Vu l'article 21-2 du code civil, dans sa rédaction issue de la loi n° 2011-672 du 16 juin 2011 :

8. Selon ce texte, l'étranger ou l'apatride qui contracte mariage avec un conjoint de nationalité française peut, après un délai de quatre ans à compter du mariage, acquérir la nationalité française par déclaration à condition qu'à la date de cette déclaration, la communauté de vie tant affective que matérielle n'ait pas cessé entre les époux depuis le mariage.

9. La situation de bigamie d'un des époux à la date de souscription de la déclaration, qui est exclusive de toute communauté de vie affective, fait obstacle à l'acquisition de la nationalité française par le conjoint étranger.

10. Pour rejeter la demande, l'arrêt retient que les époux ont vécu ensemble pendant près de vingt ans et donné naissance à cinq enfants dont les deux derniers sont nés sur le territoire français en 2005 et 2013, ce qui caractérise l'existence d'une intention matrimoniale persistante ainsi qu'une communauté de vie réelle et constante au sens de l'article 215 du code civil.

11. En statuant ainsi, alors qu'il résultait de ses propres constatations que le conjoint français de Mme G... avait contracté en 2010 une nouvelle union, la cour d'appel a violé le texte susvisé.

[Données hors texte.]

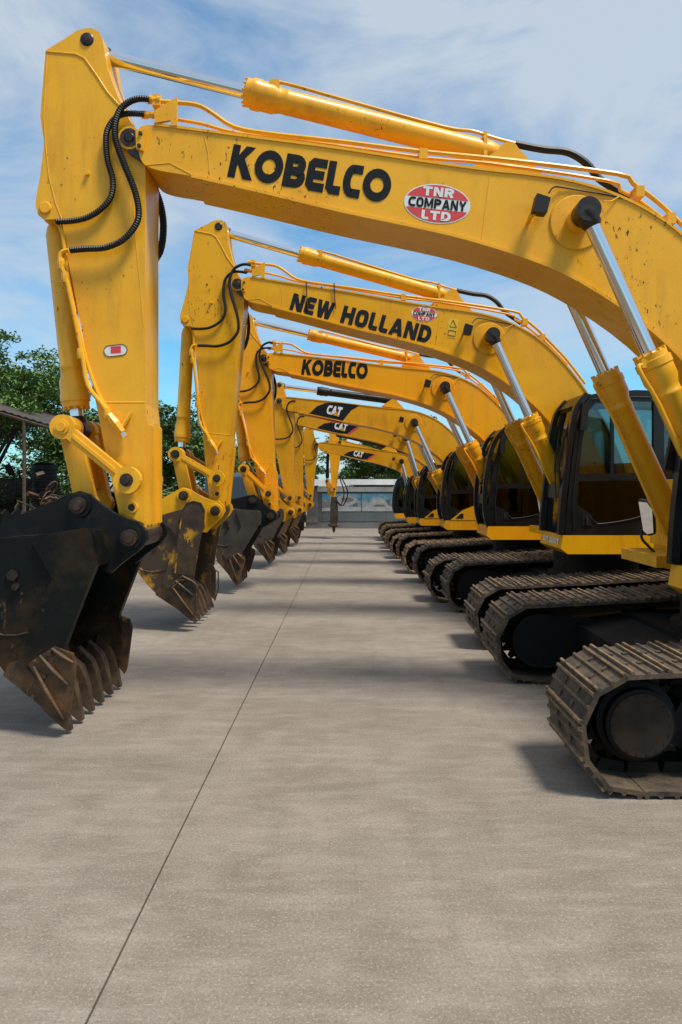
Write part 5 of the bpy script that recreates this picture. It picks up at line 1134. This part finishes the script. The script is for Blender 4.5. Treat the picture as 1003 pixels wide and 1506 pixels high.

Portée et conséquences de la cassation

12. Après avis donné aux parties, conformément à l'article 1015 du code de procédure civile, il est fait application des articles L. 411-3, alinéa 2, du code de l'organisation judiciaire, et 627 du code de procédure civile.

13. L'intérêt d'une bonne administration de la justice justifie, en effet, que la Cour de cassation statue au fond.

PAR CES MOTIFS, la Cour :

RABAT l'arrêt n° 648 FS-P+B rendu le 4 novembre 2020 par la première chambre civile ;

CASSE ET ANNULE, en toutes ses dispositions, l'arrêt rendu le 17 janvier 2019, entre les parties, par la cour d'appel de Douai ;

DIT n'y avoir lieu à renvoi ;

Infirme le jugement du 19 octobre 2017 rendu par le tribunal de grande instance de Lille, sauf en ce qu'il constate l'accomplissement de la formalité prescrite à l'article 1043 du code de procédure civile et déclare recevable l'action du procureur de la République ;

Annule l'enregistrement effectué le 9 février 2015 de la déclaration de nationalité française souscrite par Mme I... G... le 6 mai 2014 ;

Constate l'extranéité de Mme G... ;

Ordonne la mention prescrite par l'article 28 du code civil.

- Président : Mme Batut - Rapporteur : M. Acquaviva - Avocat général : M. Sassoust - Avocat(s) : Me Balat -

Textes visés :

Article 21-2 du code civil, dans sa rédaction issue de la loi n° 2011-672 du 16 juin 2011.